MONTREAL - After over three months of protest, Quebec's student leaders will resume negotiations with the provincial government on Monday afternoon in Quebec City.

With the leaders of Quebec's student federations indicating that they are ready to compromise on the Charest Liberal's 82 per cent tuition hike, Education Minister Michelle Courchesne has returned the willingness to negotiate.

With protests held in Montreal every night for over a month, the clanging sounds of pots and pans spread beyond the metropolis on Saturday night as demonstrations were held in cities across the province.

With no negotiations since Bill 78 was adopted two weeks ago, many hope that both sides will compromise fast.

"I work downtown and it's quiet in the afternoon because people are scared to come downtown," said Ida Lombardi. "We have a beautiful city and it's ruining it, both sides are ruining it now."

While both sides had seemed increasingly entrenched, especially after the adoption of emergency legislation to put a damper on protests, many think that when it comes to compromise, the government might have to blink first.

"They aren't going to stop unless the government does something, anything about it. It's going to drag on and on and on until who knows," said Derek Amaral.
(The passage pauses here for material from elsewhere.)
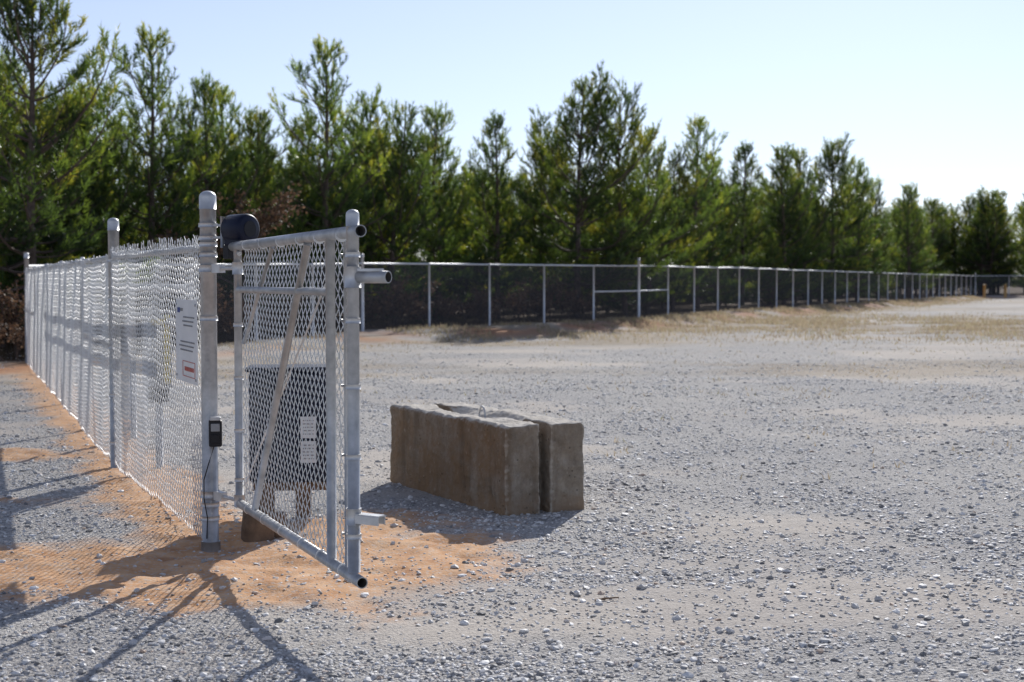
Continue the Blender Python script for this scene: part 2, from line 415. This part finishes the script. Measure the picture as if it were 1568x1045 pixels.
# ------------------------------------------------------------------ sign on fence
sg=empty('warning_sign'); sd=Vector((-(P1-P2)[0],-(P1-P2)[1],0)).normalized(); sn=Vector((-sd.y,sd.x,0))
if sn.x>0: sn=-sn
s0=v3(P1,0)+sd*.03+sn*.062; W=.66;H=.50;zc=1.185
b=MB(); b.box(s0+sd*W/2+Vector((0,0,zc)),W,.004,H,M_white,sd.to_tuple(),0); b.build('panel',sg)
def sbox(u0,u1,w0,w1,m,b):
    c=s0+sd*((u0+u1)/2)+Vector((0,0,zc+(w0+w1)/2))+sn*.0035
    b.box(c,abs(u1-u0),.002,abs(w1-w0),m,sd.to_tuple())
b=MB(); sbox(.52,.60,.17,.20,M_blue,b); sbox(.43,.51,.18,.198,M_print,b)
for i,w in enumerate((.14,.115,.09,-.01,-.035,-.06)):
    u=.07+.03*(i%3); e_=.42 if i<3 else .52
    while u<e_:
        l=.02+.04*rng.random(); sbox(u,min(u+l,.56),w,w+.009,M_print,b); u+=l+.014
for w in (-.125,-.215): sbox(.06,.44,w,w+.004,M_red,b)
for u in (.06,.434): sbox(u,u+.006,-.209,-.125,M_red,b)
u=.10
while u<.38: l=.015+.02*rng.random(); sbox(u,u+l,-.18,-.155,M_red,b); u+=l+.014
b.build('print',sg)
b=MB()
for uu in (.03,.63):
    for w in (-.22,.22):
        c=s0+sd*uu+Vector((0,0,zc+w)); b.tube([c+sn*.002,c+sn*.008],.008,M_galv,8)
b.build('bolts',sg)

# ------------------------------------------------------------------ lock box on post + cable
lb=empty('keypad_box'); b=MB()
f=Vector((.18,-1,0)).normalized(); c=v3(P1,.665)+f*.07+Vector((.035,0,0))
b.box(c,.075,.055,.155,M_black,(1,.18,0),.01); b.box(c+f*.03+Vector((0,0,.035)),.05,.008,.045,M_greybox,(1,.18,0),.003)
b.box(c+f*.03+Vector((0,0,-.03)),.045,.012,.05,M_black,(1,.18,0),.004)
b.box(c+Vector((0,0,.085)),.06,.06,.02,M_galv,(1,.18,0),.004)
b.build('body',lb); b=MB()
b.tube([c+Vector((-.01,0,-.08)),c+Vector((-.035,-.02,-.17)),c+Vector((-.065,-.02,-.27)),c+Vector((-.07,0,-.38)),c+Vector((-.05,0,-.5)),c+Vector((-.06,.02,-.62))],.0035,M_black,8)
b.build('cable',lb)

# ------------------------------------------------------------------ dark cabinet on timber legs
cb=empty('control_cabinet'); b=MB(); cx,cy=-1.45,9.35; A=(1,.10,0)
b.box((cx,cy,.60),.54,.34,.72,M_navy,A,.025); b.box((cx,cy,.975),.58,.38,.03,M_navy,A,.012)
for k in range(5): b.box((cx-.12,cy-.178-.012,.75+k*.035),.22,.012,.012,M_black,A)
b.build('cabinet_body',cb); b=MB()
b.box((cx+.13,cy-.165,.60),.10,.006,.14,M_paper,A); b.box((cx+.13,cy-.165,.44),.10,.006,.14,M_paper,A)
for k in range(5): b.box((cx+.13,cy-.170,.645-.022*k),.07,.002,.006,M_print,A); b.box((cx+.13,cy-.170,.485-.022*k),.07,.002,.006,M_print,A)
b.build('labels',cb); b=MB()
for dx in (-.16,.08): b.box((cx+dx,cy-.05,.12),.10,.09,.50,M_wood,A,.008)
b.box((cx,cy-.06,.22),.5,.04,.09,M_wood,A,.006)
b.build('timber_legs',cb)
ws=MB(); z0=hz(-1.52,8.46)
ws.tube([(-1.53,8.5,z0-.1),(-1.53,8.5,z0+.05),(-1.525,8.5,z0+.17),(-1.52,8.5,z0+.185)],[.10,.098,.092,.08],M_wood,14)
ws.box((-1.44,8.62,z0+.06),.12,.09,.16,M_wood,(1,.4,0),.01)
ws.build('timber_stump')
ub=empty('utility_box'); b=MB()
b.box((-2.90,11.6,.98),.30,.18,.60,M_greybox,(.5,-1,0),.015); b.box((-2.88,11.58,1.30),.34,.22,.02,M_greybox,(.5,-1,0),.006)
b.build('enclosure',ub); b=MB(); b.box((-2.76,11.36,1.0),.03,.05,.55,M_yellow,(.5,-1,0),.006); b.box((-2.82,11.40,1.22),.03,.16,.05,M_yellow,(.5,-1,0),.006); b.build('yellow_edge',ub)
b=MB(); b.tube([(-2.9,11.65,-.1),(-2.9,11.65,1.3)],.03,M_galv,14); b.box((-2.9,11.6,.62),.12,.16,.12,M_black,(.5,-1,0),.01); b.build('support_post',ub)
pb=empty('pipe_barrier'); b=MB(); a=np.array([-2.3,10.2]); c=np.array([-6.6,21.5])
for z in (1.49,1.22): b.tube([v3(a,z),v3(c,z-.02)],.036,M_galv,14)
for k in (0.33,.98):
    p=a+(c-a)*k; b.tube([v3(p,-.1),v3(p,1.52)],.03,M_galv,14)
b.build('rails_and_posts',pb)

# ------------------------------------------------------------------ concrete block
g=NT('weathered_concrete'); o=g.obj()
c=g.ramp(g.noise(6,8,.75,o),[(.30,(.16,.135,.105)),(.5,(.285,.245,.195)),(.70,(.42,.38,.32))])
st=g.ramp(g.noise(2.8,7,.7,o),[(.42,(0,0,0)),(.58,(1,1,1))])
geo=g.n('ShaderNodeNewGeometry')
sxo=g.n('ShaderNodeSeparateXYZ'); g.l(o,sxo.inputs[0])
ly=g.ramp(sxo.outputs[1],[(.02,(1,1,1)),(.06,(.35,.35,.35))])
c=g.mix(g.math('MULTIPLY',ly,g.math('ADD',.30,g.math('MULTIPLY',st,.55))),c,(.24,.15,.08))
mp=g.n('ShaderNodeMapping'); mp.inputs['Scale'].default_value=(7,7,1.1); g.l(o,mp.inputs[0])
strk=g.ramp(g.noise(1.0,5,.65,mp.outputs[0]),[(.50,(0,0,0)),(.66,(1,1,1))])
c=g.mix(g.math('MULTIPLY',strk,.50),c,(.12,.088,.06))
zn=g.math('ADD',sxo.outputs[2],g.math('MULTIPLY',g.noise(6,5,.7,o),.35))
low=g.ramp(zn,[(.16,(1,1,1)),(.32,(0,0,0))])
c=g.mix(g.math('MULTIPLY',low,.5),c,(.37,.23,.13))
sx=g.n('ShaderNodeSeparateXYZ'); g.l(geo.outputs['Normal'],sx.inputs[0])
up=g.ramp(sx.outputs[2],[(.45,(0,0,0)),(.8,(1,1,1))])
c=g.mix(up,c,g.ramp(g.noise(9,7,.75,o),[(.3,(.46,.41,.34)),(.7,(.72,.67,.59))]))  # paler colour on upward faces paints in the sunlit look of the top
vv=g.n('ShaderNodeTexVoronoi'); vv.inputs['Scale'].default_value=27; g.l(o,vv.inputs['Vector'])
pit=g.ramp(vv.outputs['Distance'],[(.08,(1,1,1)),(.20,(0,0,0))])
pit=g.math('MULTIPLY',pit,g.ramp(g.noise(7,2,.5,o),[(.46,(0,0,0)),(.58,(1,1,1))]))
c=g.mix(g.math('MULTIPLY',pit,.75),c,(.07,.05,.038))
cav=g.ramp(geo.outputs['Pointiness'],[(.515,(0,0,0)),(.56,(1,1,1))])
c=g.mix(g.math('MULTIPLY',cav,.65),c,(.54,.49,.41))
hh=g.math('ADD',g.noise(28,7,.75,o),g.math('MULTIPLY',pit,-.7))
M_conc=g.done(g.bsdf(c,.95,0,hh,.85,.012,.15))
Lb=1.83;Wb=.585;Hb=.61;sw=.252
b=MB()
xsn=[0,.05,.30,.42,.9,1.36,1.48,1.74,1.83]; cc=[0,0,.0,.10,.11,.10,.0,0,0]; dp=[.0,.0,.01,.055,.06,.055,.01,.0,.0]
secA=[];secB=[]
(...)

Martine Desjardins will be one of the student representatives sitting around the negotiating table this week, but if the tuition hike is on the table, she says it's only to talk about a freeze.

"Just to talk about tuition fee hike at the table would be a step forward, because every time we've discussed with the government, we never put on the table the tuition fee hike," said Desjardins, president of the Federation etudiante universitaire du Quebec.

While some think that the students' demand for a tuition freeze is unrealistic, putting an end to five years of hikes before another seven year increase, others blame the Quebec government's behaviour at and around the negotiating table.

"It's difficult for us to really know what the government's real intentions are. Is this negotiation table only an operation of public relations? It's possible," said Gabriel Nadeau-Dubois, the spokesman for Quebec's largest student group, the CLASSE.

Speaking to CTV's Question Period on Sunday, political analyst Jean Lapierre said that the public clearly wants a negotiated settlement, and that is going to require movement from both sides.

"Right now, 76 percent of Quebecers are saying: negotiate with the students. This is what people want. They don't want a bazooka to kill a duck," said Lapierre, with regards to the effects of Bill 78.